Smitten Lucentio disguises himself as Bianca's Latin tutor as an excuse to spend more time with her. One of Bianca's original two suitors does the same, while Lucentio's servants confer with Baptiste Minola about the possibility of marrying her daughter.

With pistol, gun holster, and cowboy hat in tow, Petruchio enters - a saving grace to Bianca's suitors. Petruchio, played by Cody Nickell, is a brash young man from Verona who has traveled to Padua in search of a wife. His only intention is to find a wealthy partner, no matter her beauty or personality. He agrees to marry Katherine sight unseen. Upon their first meeting, they have a tremendous (and hilarious) duel of words. Wit matching wit. The audience knows they are perfect for one another, despite their instant hatred of the opposite sex. Petruchio insists upon the marriage, despite Katherine's refusal, and tells Baptiste that Katherine has agreed to the marriage, a bold lie.

On the wedding day, Petruchio arrives dressed in an outfit that words cannot describe. If anything, venture out to see Shrew for this moment alone. The two are wed, and Petruchio quickly commands that the two must leave for his country house before the feast, telling all in earshot that she is now his property and under his control. Once at the country house, Petruchio continues to "tame" Katherine by keeping her from eating or sleeping for several days under the guise that he loves her so much that he cannot possibly allow her to eat his inferior food or to sleep in his poorly made bed. Nickell's performance during these scenes defines the play. Petruchio is harsh, but comical - and the audience quickly develops a soft spot for him despite his old-fashioned views of marriage. Nickell manages the perfect balance between being obnoxious and monstrous, while still communicating to the audience his completely harmless nature - and his true underlying love for Katherine. These scenes in particular highlight Katherine's vulnerabilities, all expertly extracted through Nickell's performance.

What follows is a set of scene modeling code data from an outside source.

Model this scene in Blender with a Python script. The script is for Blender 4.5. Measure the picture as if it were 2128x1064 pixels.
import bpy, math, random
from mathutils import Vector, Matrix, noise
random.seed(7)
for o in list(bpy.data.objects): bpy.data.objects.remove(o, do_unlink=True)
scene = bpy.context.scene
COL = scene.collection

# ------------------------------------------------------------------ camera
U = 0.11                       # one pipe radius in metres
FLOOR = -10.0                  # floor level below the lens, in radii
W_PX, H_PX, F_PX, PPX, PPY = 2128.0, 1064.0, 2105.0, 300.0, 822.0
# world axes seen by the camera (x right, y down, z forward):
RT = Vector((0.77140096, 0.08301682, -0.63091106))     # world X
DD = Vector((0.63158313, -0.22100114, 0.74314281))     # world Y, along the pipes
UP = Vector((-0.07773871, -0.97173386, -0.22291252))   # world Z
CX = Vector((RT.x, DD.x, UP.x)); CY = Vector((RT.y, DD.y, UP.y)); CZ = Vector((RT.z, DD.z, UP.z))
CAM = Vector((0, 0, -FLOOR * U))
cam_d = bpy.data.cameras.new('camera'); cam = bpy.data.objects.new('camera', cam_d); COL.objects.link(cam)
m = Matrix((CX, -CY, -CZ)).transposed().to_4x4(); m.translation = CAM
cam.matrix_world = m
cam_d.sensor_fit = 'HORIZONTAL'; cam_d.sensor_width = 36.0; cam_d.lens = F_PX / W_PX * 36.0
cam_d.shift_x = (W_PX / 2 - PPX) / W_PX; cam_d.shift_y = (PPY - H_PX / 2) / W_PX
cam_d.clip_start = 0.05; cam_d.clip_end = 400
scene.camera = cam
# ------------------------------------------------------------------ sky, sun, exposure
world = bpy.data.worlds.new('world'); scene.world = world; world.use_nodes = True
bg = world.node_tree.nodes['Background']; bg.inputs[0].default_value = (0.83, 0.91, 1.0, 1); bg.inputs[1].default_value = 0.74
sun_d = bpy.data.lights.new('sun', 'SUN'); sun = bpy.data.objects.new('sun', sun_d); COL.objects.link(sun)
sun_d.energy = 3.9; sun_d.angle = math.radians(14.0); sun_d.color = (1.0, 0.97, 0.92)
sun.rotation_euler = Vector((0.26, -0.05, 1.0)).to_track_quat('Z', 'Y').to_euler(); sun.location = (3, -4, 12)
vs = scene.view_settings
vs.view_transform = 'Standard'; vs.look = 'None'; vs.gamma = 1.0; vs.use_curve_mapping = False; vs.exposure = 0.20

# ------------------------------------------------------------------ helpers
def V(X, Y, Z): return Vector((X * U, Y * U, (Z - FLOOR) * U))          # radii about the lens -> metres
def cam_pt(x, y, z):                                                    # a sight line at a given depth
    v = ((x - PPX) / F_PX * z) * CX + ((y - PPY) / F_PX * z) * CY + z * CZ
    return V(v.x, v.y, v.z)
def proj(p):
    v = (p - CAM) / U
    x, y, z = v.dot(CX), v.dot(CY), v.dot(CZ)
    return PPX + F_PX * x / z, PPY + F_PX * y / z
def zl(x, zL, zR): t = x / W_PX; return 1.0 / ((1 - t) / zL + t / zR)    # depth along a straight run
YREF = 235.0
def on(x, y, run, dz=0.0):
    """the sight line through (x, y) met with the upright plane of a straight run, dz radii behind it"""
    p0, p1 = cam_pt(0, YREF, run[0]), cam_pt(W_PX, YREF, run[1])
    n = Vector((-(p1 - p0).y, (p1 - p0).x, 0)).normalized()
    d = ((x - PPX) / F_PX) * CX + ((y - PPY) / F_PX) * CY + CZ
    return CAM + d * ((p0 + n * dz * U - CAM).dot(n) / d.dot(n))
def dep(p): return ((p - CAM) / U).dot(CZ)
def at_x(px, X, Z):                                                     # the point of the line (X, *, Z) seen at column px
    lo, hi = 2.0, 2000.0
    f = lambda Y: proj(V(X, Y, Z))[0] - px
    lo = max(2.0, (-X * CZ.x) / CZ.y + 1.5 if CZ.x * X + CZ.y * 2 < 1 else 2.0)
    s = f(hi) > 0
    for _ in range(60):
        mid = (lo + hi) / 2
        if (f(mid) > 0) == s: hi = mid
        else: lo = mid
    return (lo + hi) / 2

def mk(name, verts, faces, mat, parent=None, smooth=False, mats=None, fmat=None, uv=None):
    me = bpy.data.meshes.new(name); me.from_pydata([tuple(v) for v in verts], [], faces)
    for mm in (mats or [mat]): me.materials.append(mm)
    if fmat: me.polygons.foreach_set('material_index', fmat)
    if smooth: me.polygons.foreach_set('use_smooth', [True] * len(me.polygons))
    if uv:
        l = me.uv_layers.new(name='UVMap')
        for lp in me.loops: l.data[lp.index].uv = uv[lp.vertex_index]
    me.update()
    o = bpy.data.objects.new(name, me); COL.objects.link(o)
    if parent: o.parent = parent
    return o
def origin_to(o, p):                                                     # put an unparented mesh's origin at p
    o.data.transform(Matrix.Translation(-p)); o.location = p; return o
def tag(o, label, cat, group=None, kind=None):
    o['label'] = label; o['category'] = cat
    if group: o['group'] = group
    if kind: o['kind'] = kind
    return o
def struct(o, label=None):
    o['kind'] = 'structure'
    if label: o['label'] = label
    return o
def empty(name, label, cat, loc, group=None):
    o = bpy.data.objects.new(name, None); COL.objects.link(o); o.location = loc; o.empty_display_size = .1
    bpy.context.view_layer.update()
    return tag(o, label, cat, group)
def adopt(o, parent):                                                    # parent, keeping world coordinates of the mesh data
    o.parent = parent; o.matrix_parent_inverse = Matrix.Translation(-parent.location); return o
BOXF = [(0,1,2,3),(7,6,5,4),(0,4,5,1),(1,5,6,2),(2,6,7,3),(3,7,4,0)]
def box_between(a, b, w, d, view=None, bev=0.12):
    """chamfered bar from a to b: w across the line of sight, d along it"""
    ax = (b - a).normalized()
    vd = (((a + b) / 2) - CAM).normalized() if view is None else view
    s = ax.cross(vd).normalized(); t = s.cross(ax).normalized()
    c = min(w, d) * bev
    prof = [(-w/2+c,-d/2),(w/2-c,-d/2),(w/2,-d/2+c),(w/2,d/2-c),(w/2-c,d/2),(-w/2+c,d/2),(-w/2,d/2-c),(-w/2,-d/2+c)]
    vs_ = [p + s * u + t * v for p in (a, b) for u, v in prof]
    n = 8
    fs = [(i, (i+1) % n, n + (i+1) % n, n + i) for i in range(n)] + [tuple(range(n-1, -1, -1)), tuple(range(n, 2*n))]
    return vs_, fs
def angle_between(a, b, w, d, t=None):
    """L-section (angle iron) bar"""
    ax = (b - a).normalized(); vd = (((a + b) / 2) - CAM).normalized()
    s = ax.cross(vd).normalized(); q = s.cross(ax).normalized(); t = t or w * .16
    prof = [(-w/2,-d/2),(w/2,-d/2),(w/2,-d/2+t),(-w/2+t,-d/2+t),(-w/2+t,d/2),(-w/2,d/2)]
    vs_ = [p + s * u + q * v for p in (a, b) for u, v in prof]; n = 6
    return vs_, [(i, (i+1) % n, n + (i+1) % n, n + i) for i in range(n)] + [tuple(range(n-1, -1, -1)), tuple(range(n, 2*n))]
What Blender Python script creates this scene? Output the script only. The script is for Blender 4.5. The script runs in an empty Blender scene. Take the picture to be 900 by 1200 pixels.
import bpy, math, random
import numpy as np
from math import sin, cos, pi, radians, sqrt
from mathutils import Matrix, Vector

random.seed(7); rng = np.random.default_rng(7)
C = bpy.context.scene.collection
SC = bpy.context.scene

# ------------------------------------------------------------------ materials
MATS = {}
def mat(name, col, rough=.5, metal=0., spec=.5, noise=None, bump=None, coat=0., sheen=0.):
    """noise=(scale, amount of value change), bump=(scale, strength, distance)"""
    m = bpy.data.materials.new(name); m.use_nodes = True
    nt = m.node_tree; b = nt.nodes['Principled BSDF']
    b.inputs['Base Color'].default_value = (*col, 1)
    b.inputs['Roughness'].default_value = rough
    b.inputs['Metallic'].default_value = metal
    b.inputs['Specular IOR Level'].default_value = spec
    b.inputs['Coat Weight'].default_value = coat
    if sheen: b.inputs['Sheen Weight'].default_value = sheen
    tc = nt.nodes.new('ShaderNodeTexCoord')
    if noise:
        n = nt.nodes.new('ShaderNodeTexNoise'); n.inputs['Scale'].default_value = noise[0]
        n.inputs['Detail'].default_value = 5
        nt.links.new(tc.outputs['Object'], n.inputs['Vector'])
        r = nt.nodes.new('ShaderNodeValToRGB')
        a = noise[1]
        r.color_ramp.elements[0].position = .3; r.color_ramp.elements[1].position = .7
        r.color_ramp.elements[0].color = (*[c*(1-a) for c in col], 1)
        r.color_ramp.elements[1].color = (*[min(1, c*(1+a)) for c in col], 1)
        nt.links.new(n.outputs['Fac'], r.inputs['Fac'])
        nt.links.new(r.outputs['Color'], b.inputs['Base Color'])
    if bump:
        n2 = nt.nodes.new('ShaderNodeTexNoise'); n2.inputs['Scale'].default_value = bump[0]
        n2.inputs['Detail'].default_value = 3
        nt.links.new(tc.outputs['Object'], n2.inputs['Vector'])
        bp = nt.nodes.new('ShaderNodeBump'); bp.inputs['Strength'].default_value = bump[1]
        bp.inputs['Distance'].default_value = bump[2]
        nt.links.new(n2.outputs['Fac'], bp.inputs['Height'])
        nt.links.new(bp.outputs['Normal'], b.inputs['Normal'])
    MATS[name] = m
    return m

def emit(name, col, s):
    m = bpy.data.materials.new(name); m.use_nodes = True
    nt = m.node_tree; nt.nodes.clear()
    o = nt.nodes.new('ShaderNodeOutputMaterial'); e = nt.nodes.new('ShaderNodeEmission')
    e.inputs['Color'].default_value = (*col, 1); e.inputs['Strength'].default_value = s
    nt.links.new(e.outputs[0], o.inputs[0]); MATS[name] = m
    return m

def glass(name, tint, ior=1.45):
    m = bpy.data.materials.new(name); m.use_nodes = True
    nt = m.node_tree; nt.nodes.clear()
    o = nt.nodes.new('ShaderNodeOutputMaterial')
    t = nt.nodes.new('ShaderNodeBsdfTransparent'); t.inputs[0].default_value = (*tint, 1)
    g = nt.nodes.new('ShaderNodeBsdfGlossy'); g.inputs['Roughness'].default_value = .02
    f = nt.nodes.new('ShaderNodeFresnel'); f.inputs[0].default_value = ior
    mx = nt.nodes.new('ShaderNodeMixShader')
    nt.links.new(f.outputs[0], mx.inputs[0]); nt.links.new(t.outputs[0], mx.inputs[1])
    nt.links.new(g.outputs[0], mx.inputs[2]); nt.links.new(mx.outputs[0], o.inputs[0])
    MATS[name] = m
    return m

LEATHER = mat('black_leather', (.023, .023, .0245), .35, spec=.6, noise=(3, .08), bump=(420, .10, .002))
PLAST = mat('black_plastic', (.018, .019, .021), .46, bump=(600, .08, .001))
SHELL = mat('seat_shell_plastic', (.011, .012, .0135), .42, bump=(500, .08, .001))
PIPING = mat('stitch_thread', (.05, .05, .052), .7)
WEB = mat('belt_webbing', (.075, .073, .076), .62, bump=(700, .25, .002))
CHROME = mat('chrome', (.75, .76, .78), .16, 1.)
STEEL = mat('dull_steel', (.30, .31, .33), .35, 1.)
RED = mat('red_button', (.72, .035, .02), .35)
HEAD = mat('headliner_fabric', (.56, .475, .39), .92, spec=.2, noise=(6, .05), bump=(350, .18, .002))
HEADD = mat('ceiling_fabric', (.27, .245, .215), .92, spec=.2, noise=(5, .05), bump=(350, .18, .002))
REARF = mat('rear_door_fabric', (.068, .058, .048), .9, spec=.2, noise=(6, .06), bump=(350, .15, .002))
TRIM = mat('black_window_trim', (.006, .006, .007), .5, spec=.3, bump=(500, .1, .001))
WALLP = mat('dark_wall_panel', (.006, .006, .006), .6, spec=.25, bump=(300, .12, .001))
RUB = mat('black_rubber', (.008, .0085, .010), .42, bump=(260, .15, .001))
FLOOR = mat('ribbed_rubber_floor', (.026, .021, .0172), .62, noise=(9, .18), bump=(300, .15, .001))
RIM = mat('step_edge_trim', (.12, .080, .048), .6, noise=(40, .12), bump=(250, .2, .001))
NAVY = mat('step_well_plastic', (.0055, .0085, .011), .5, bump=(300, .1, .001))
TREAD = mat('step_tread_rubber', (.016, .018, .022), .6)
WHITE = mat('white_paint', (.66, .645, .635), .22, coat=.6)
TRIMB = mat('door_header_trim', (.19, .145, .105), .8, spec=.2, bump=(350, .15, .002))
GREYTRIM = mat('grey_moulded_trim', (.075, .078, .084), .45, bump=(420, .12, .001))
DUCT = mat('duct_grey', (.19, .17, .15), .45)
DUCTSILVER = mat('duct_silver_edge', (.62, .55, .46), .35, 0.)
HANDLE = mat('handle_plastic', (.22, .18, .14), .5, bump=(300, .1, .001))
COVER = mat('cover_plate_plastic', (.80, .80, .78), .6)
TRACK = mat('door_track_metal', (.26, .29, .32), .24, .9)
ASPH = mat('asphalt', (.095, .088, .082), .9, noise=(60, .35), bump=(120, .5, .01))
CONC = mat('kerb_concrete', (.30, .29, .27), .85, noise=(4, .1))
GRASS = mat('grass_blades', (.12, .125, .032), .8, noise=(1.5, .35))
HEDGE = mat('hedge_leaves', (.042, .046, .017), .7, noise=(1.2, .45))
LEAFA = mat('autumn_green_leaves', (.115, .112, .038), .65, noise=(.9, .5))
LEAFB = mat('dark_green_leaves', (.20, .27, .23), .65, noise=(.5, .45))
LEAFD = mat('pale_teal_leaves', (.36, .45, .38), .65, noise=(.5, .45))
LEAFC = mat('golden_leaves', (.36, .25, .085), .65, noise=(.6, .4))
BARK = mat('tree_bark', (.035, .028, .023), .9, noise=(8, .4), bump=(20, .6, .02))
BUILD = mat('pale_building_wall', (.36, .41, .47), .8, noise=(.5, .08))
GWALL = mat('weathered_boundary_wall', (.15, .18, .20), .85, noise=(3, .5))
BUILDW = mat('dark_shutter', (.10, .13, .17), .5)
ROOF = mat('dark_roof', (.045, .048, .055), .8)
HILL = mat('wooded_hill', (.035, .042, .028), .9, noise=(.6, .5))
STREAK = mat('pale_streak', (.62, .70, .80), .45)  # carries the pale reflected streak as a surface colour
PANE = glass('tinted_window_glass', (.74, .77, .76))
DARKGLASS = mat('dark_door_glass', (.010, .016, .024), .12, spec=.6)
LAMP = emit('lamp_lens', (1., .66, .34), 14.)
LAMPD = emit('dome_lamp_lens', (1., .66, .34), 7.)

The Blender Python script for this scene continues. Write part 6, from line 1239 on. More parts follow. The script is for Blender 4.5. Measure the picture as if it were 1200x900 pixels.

Back in Padua, Lucentio wins Bianca's affections and Baptiste agrees to their marriage. Katherine and Petruchio return to Padua to visit Baptiste. In a key scene, Petruchio "breaks" Katherine, her stubbornness and independence completely dissipating, and she agrees that all is as her husband says. At the banquet following Bianca's wedding, the town is stunned to see Katherine has been "tamed" - she obeys everything Petruchio says and gives a long speech advocating the loyalty and submissiveness of wives to their husbands. This is, after all, still Shakespeare.

Folger's production of Shrew is both memorable and mesmerizing. One does not have to be a lifelong follower of Shakespeare to enjoy this production, nor do they have to have an advanced degree in English. The acting is superb and adds such color to Shakespeare's characters and plot that one forgets the original play was written centuries ago.

In conclusion: beat down the theater doors and knock over the ceramic busts. Do not miss this production of Shrew.

On stage through June 10, 2012, at Folger Theatre in Washington, DC.